Holidays aren’t going to fit into every story, but they’re both a fascinating aspect of worldbuilding and a potential source of much character conflict and/or background revelation (if they do fit the story), which makes them well worth considering for at least a few seconds. So in between whatever happy holidaying you are doing this month, think about what your characters celebrate and why, and what differences there may be, both from character to character and from holiday to holiday.
Merry Christmas!
My WI-annoyingly-slow-P pivots around a mid-winter ‘year’s-getting’ celebration. That’s fairly intense and detailed, because it establishes a lot of local texture and character for what has become the heartland of the tale. Of course, the Wassail is – on purpose – about as far as it’s possible to get from a thoroughly original idea.
My favourite wholly invented celebrations are the High Queens’ Days in my Ambrian calendar. They commemorate the birthdays of all the High Queens whose reigns the oldest person in the village has lived through, and they’re celebrated wherever the Goddess’s religion holds sway. The current HQ has the chief – and most generic – holiday. Those of her predecessors tend to evolve locally around their supposed salient features: Arien’s generosity, Carully’s martyrdom breaking the wheat-blight, Sianin’s publication of that new beetroot variety that really does well around this valley, and so forth.
Those were fun, and occasionally germane to the tale. Finishing either of the major stories in which they occurred would be even more fun; but hey, I still haven’t given them up altogether!
Having trouble coming up with many examples from published fiction too. Earthsea’s festivals seem to be mostly standard astronomical ones, but they feel native to me: Le Guin makes the Long Dance and the Moon’s Night seamlessly things of their world, if you know what I mean.
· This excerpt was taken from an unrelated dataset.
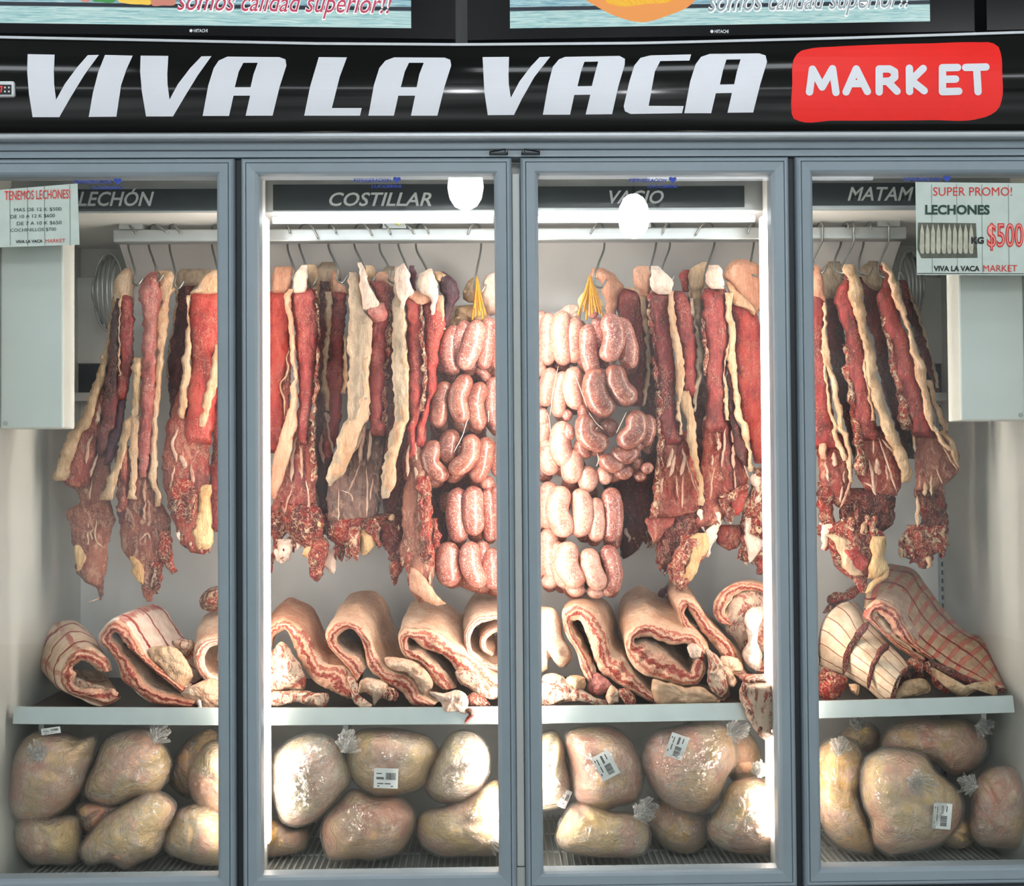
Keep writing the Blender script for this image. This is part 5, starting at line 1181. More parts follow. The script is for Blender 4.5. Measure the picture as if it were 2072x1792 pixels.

Actually, I’m in the process of trying to worm out the details of a painfully important midwinter celebration, and I’m having serious trouble with it. But it’s good to know that someone out there WANTS to read things like that! I’ve always felt that there should be more “real life” instances in Fantasy. Of course, there is always the problem of using the Gregorian calendar in a made-up world, but I’m hoping no one will notice 🙂
The trilogy I’m writing right now actually has its roots in a massive, week-long festival that was structured after City Dionysa in Ancient Greek times (if you are at all familiar with that.) The most fun part about the first book, for me, is creating the world of the festival and inventing things that might be going on at a gathering like this.
Merry Christmas!
I think that holidays really put in a ‘real’ aspect to a novel. Making some up would also help to delve into the story (native tradition, celebrations, ect.). Also, it could add in a new way of thinking or yet another part of the story. Say, if the dragon had flown away with the mayor, who was the only one who could by tradition start the official celebration of Saint So-and-so Day, and the village couldn’t celebrate it, how would that affect your story? Or if your MC was born on the winter solstice, would that make them have certain magical powers? The way holidays can change stories adds yet another layer to a thick novel! This is just my opinion, of course. I have not actually had my characters celebrate a holiday so far, but maybe they will soon!
Oh, what an interesting post! You’re so right about the dearth of holidays.
Hmm. Maybe I can use something like that to increase the time pressure on two main characters in my WIP. They need to get out of town before the Windy Season is any farther advanced, anyway–maybe a local festival (celebrating the end of the Burning Season?) in the town where they’ve taken refuge could poke the action with the proverbial sharp stick. And I’m sure the Ngarran festival would be quite unlike what they’re used to.
I have to go in to work tomorrow. Must find time to look through my library’s copy of Holidays, Festivals and Celebrations of the World.
Thanks yet again!
Happy Martyrdom of St. Stephen.
Or Happy Hogswatch if you’re that way inclined.
And what happens when your merry band of questers arrives in town to find everything shut for the holiday? Including the Inn and the Grocery Store?
The characters in my sort of Chinese mystery fantasy would have just finished celebrating the night the Winter twin decided that to let the sun return. Much persuasion is needed, including the fruits of summer, to get him to agree that, yeah, his time needs to end so his sister’s can begin.
Given this year’s solstice was a lunar eclipse, he may have needed especially nice treatment.
One of my favorite things about all of Brian Jacques Redwall books is the numerous celebrations they are always having – all with mouth-watering descriptions of the feasts! Those Abbey mice seriously know how to live it up.
I remember reading about the Great Snow Dance in CS Lewis’ The Silver Chair, and thinking what a fantastic festival that was.
Both this post and all the comments on it have been really fascinating, and helpful, and given me much to ponder in my own writings!
Merry Christmas!
My characters are celebrating the First Blossom Festival, which is a sort of beginning-of-spring, New Year, and universal birthday celebration combined (and also when people initiate courtship.)
I love thinking up celebrations but I keep getting caught up in inventing background myths to explain the ideas behind them. Which is good, but really slows down my writing -and then I’m tempted to try and shove the backgrounds into the story whether they fit or not.
`Watership Down’ has -not exactly celebrations, but definite cultural differences. I’m especially thinking of warren with the trip-wires, with the storytelling competition between Fiver and Silverweed.
Another great post that has just made my head explode and get all eager for the rewrite of my teenage angst novel. Lots of angst opportunities around holidays! 😉
Just returning to this post after a similar discussion on another writing blog. I think the most successful use of invented holidays in fantasy that I’ve ever seen is by your friend Lois McMaster Bujold. Her use of the days of the Holy Family in the Chalion books is nothing less than brilliant. It ties together plot, world-building and exposition in a way that is completely natural.